İSTANBUL – PKK Lideri Öcalan’ın halklar lehine bir çizgiye sahip olduğu için egemen güçler tarafından komploya maruz kaldığını belirten avukatlarından Emran Emekçi, bu süreçte “Öcalan şahsında bütün ulusal ve uluslararası hukukun bypass edildi” dedi. Emekçi, Öcalan’ın özgürlüğünün toplumun özgürlüğüne bağlı olduğunu vurguladı.
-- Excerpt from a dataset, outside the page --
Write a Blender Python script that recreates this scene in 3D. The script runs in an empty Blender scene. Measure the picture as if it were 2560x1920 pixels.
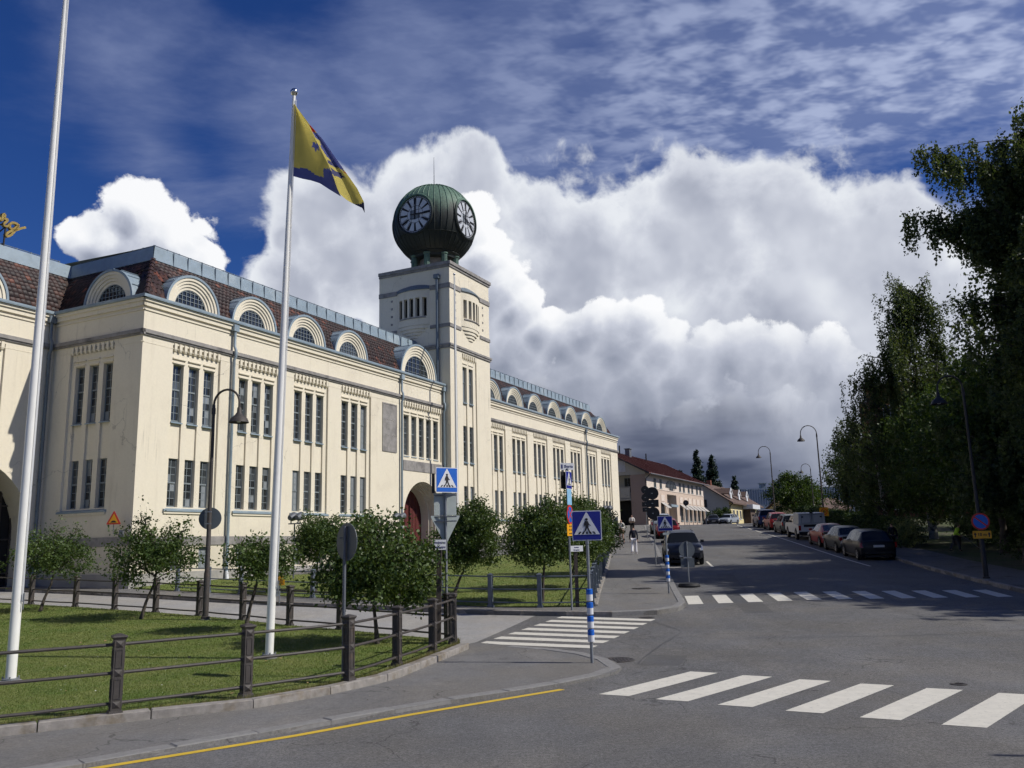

Ortadoğu’ya dair planları olan uluslararası güçler tarafından 15 Şubat 1999 yılında Türkiye’ye teslim edilen PKK Lideri Abdullah Öcalan’ı hedef alan komplonun, hala açığa çıkmaya devam eden siyasi boyutları ile birlikte en çarpıcı yanı evrensel hukukun ayaklar altına alınması oldu. Kürt sorununa dair siyasi çözüm zeminini güçlendirmek üzere dağ yerine Avrupa yolunu tercih ettiğini belirten Öcalan, varlığını ‘hukuk’ üzerine inşa ettiği iddiasında bulunan başta Avrupa devletlerinin açık hukuksuzluğu ile karşılaştı.
Öcalan, Avrupa kapılarını neredeyse tek tek çalmak zorunda bırakıldığı bu süreçte yaptığı siyasi sığınma başvuruları kimi ülkelerce kabul edilmesine rağmen, ‘gardiyan’ rolü biçilen Türkiye’ye teslim edilerek, kendisi için özel olarak inşa edilen İmralı tecrit sistemi içerisine alındı.
Bir ada cezaevi olarak dış dünyadan tamamen yalıtılan İmralı Cezaevi’ne konulan Öcalan’a yönelik devreye konulan tecrit politikaları, sonraki yıllarda ABD yasaları dışında tutulan Guantanamo Kampı’na da ilham oldu.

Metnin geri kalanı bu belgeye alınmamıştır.